Wednesday, March 21, 2007

Surviving the KTM: a guide

If I don't post this now, it will never get published.
You are on your first Malaysian night train trip. you have purchased your sleeping bunk ticket, which nets you this if you chose the lower bunks.
(and no, this is not my bunk, it is the one opposite mine)








and this if you chose the upper bunks, more head room but tighter space to cramp into.













Now this is my bunk (after 10 seconds of renovation). Note that it does have enough space for 2 people to do privy things but not enough privacy to do it anyway. (At least the sound of train tracks will muffle the sound of it anyway, unless your legs stick out at the wrong angle through the curtain)







As you can also see from the follow up picture. It is also right next to the doorway. If you have to choose a doorway bunk, choose the number closer to 1 because the door is automatic and will close itself, sparing you the torture of listening to the train tracks all night long. If you get something closer to 40, then bring along earplugs to prepare yourself for the monotony of train tracks when the door stays opens (Unless you are the kind soul who gets up and opens that door every 20 minutes to go the lavatory in the next coach)

This is roughly what the train corridor looks like. Curtains for privacy but they won't hide the fact that you will have a big luggage that you cannot fit into your bunk (Although I have seen a lot of people actually do that and sleep with their legs propped up. Probably let's the brain gets more blood circulation, but I digress)










Your wonderful window that you can open to let in the cool night breeze (or to let out that freezing aircon blast, whichever way you want to use it). Just be prepared for pesky mosquitos when the train makes their stop. (Also convenient to dispense of your condom)

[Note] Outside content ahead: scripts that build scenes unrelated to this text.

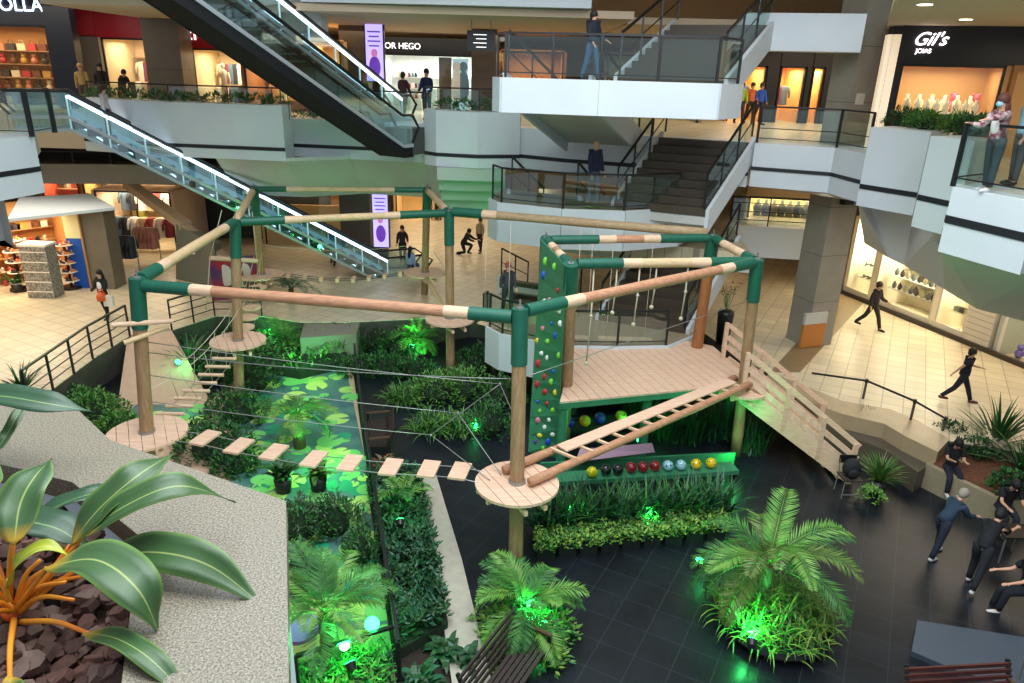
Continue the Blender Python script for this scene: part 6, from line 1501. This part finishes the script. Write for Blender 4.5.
for x, y, z in ((66, 582, 8.14), (84, 576, 8.13), (74, 600, 8.12), (40, 560, 8.16), (-14, 590, 8.12), (-10, 612, 8.11), (-16, 630, 8.1), (52, 566, 8.14), (-6, 570, 8.15)):
    MB().tube(spline([root, root.lerp(P(x, y, z), .5)+Vector((0, 0, .02)), P(x, y, z)], 8), [.0055-.0003*i for i in range(9)], 8).build('stalk', ORG, plant)
MB().ball(root, .02, 12, 8, (1, 1, .8)).build('crown', mat('deep_orange', (250, 104, 20), .45), plant)

# ------------------------------------------------------------------ people
SKIN = mat('skin', (206, 158, 130), .55); SKD = mat('skin_tan', (168, 118, 92), .55)
def skinned(name, pts_, edges, radii, m_, parent, sub=1):
    bm_ = bmesh.new(); ly = bm_.verts.layers.skin.verify(); vs = [bm_.verts.new(p) for p in pts_]
    for a, c in edges: bm_.edges.new((vs[a], vs[c]))
    for i, v in enumerate(vs):
        r = radii[i]; v[ly].radius = r if isinstance(r, tuple) else (r, r); v[ly].use_root = (i == 0)
    me = bpy.data.meshes.new(name); bm_.to_mesh(me); bm_.free(); me.materials.append(m_)
    o = bpy.data.objects.new(name, me); C.objects.link(o); o.parent = parent
    sk = o.modifiers.new('skin', 'SKIN'); sk.use_smooth_shade = True; sk.branch_smoothing = .6
    if sub: ss = o.modifiers.new('sub', 'SUBSURF'); ss.levels = sub; ss.render_levels = sub
    return o
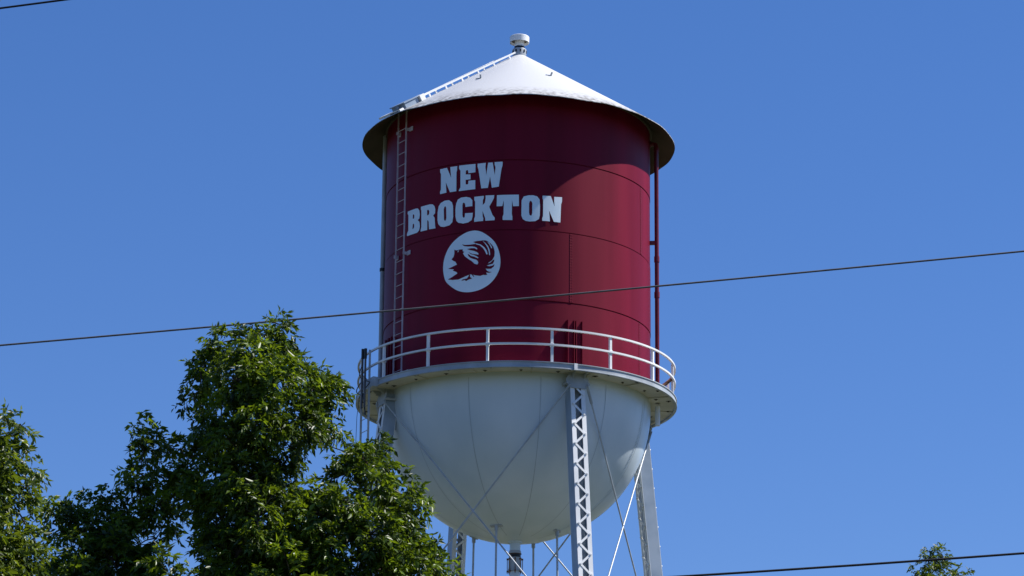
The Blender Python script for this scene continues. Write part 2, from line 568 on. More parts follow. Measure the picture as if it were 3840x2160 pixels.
# roof hatch near the eave, and the pale stiffener beyond it
LAD = -51
mb = MB()
c = cone(LAD, 1.075, 0.018)
td = (cone(LAD, 1.075, 0, 0.02) - cone(LAD, 1.075, 0)).normalized()
rd = (cone(LAD, 1.09, 0) - cone(LAD, 1.075, 0)).normalized()
nd = td.cross(rd).normalized()
if nd.z < 0:
    nd = -nd
mb.box(c, td * 0.34, rd * 0.30, nd * 0.09)
mb.box(c + nd * 0.11, td * 0.38, rd * 0.34, nd * 0.018)
mb.tube([c + td * 0.3 - rd * 0.37 + nd * 0.06, c - td * 0.3 - rd * 0.37 + nd * 0.06], 0.025, 8)
mb.box(c + rd * 0.33 + nd * 0.05, td * 0.06, rd * 0.03, nd * 0.05)
mb.box(cone(LAD, 0.985, 0.022, 0.045), td * 0.22, rd * 0.10, nd * 0.10, 1)
mb.box(cone(LAD, 0.95, 0.022, -0.05), td * 0.10, rd * 0.20, nd * 0.10, 1)
mb.build('roof_hatch', [MCOL, MSTEEL], roof)
mb = MB()
for tg in (-0.062, 0.062):
    mb.bar(cone(LAD, 1.15, 0.006, tg), cone(LAD, 1.185, 0.006, tg), 0.10, 0.05, td)
for q in range(3):
    r = 1.155 + q * 0.012
    mb.bar(cone(LAD, r, 0.012, -0.07), cone(LAD, r, 0.012, 0.07), 0.05, 0.03, rd)
mb.box(cone(LAD - 6.5, 1.135, 0.010), td * 0.34, rd * 0.20, nd * 0.035)
mb.build('eave_plate', MSTEEL, roof)

# --- finial vent
vent = MB()
vent.lathe([(0.050 * S, zw(ZAPEX - 0.05)), (0.055 * S, zw(ZAPEX + 0.020)), (0.052 * S, zw(ZAPEX + 0.027)), (0.0, zw(ZAPEX + 0.028))], 40, 0)
for q in range(10):
    az = q * 36 + 8
    vent.box(P(az, 0.0535, ZAPEX + 0.004), P(az, 0.05, 0, 0.0055) - P(az, 0.05, 0), P(az, 0.0035, 0) - P(az, 0, 0), Vector((0, 0, 0.010 * S)), 1)
vent.lathe([(0.040 * S, zw(ZAPEX + 0.027)), (0.040 * S, zw(ZAPEX + 0.048))], 40, 1)  # black band stands in for the shaded gap between drum and neck
vent.lathe([(0.0355 * S, zw(ZAPEX + 0.047)), (0.0355 * S, zw(ZAPEX + 0.115))], 40, 2)
vo = vent.build('roof_vent', [MGREY, MDARK, MSTEEL], tower, 35)
cap = MB()
cap.lathe([(0.0, zw(ZAPEX + 0.112)), (0.064 * S, zw(ZAPEX + 0.098)), (0.071 * S, zw(ZAPEX + 0.085)), (0.0745 * S, zw(ZAPEX + 0.081)), (0.0755 * S, zw(ZAPEX + 0.127)), (0.072 * S, zw(ZAPEX + 0.131)), (0.0, zw(ZAPEX + 0.140))][1:], 48, 0)
cap.lathe([(0.0, zw(ZAPEX + 0.104)), (0.069 * S, zw(ZAPEX + 0.100)), (0.0725 * S, zw(ZAPEX + 0.082))], 48, 1)
cap.build('vent_cap', [MSTEEL, MUND], vo, 35)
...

Normally, most people sleeping on the lower bunks would store their shoes beneath their bunks. But this is a no-no, in my opinion, because anyone can walk off with your spanking new Hushpuppies or Jimmy Wongs. (but then again, the person wearing those shouldn't even be travelling on the second class sleeping bunk). So, the alternative is....





Storing them in your bunk as well (at the other end of the bunk, so you won't smell your days old foot odour).










And what do you do to prevent people from rummaging your knapsnack if you are a sound sleeper like I am (most of the time).















Adopt the X leg posture. Make sure your bag pouches and zippers are facing the wall of the bunk. String one leg through the straps and cross the other leg above it. Any attempt to move or open the bag will result in one of your legs flying through the air at the curious actor.